The phase separation process of a rubber modified epoxy system during cure was analyzed by a model developed on the basis of a thermodynamic description of binary mixture and constitutive equations for nucleation and growth rates. As epoxy resins are cured, rubber molecules are precipitated from the epoxy matrix to a non-equilibrium composition due to the decrease in the configurational entropy and the increase in the viscosity with conversion. If phase separation takes place in a metastable region, this model can monitor the changes of rubber compositions in both phases as well as the changes in the number and size of rubber particles upon conversion of polymerization. The particle size distribution at the completion of phase separation was also calculated. The effect of cure temperature on the final morphologies of a rubber modified epoxy system was discussed.

The computed particle size distributions for piperidine and diaminodiphenyl sulfone cured systems showed good agreements with experimentally measured values. Depending on the activation energy for viscous flow of the epoxy matrix relative to that for the polymerization, the particle size distribution may show bimodal or unimodal distribution. The size of rubber rich phase increases to a maximum and then decreases with an increase in cure temperature. However, due to limitations of temperature range to probe in an actual experiment, one may observe only either decreasing or increasing particle size as cure temperature increases. The number of rubber particles per unit volume increases for the DGEBA/DDS/ETBN system as cure temperature increases in the temperature range of 30 °C to 220 °C.

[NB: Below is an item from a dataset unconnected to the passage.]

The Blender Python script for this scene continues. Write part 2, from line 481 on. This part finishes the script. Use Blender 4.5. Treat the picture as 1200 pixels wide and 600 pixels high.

Fracture toughness of cured DGEBA/DDS/ETBN system was analyzed in terms of morphologies generated by the temperature variation. Since the volume fraction of rubber particles did not change with cure temperature, the critical stress intensity factor did not vary significantly with cure temperature as expected. However, increases in cure temperature produced smaller but more numerous particles. The critical stress intensity factor normalized by the number density of particles exhibited dependence on the radius of particles to the third power. On the other hand, the critical stress intensity factor normalized by the radius of particles showed a linear dependence with respect to the number density of particles.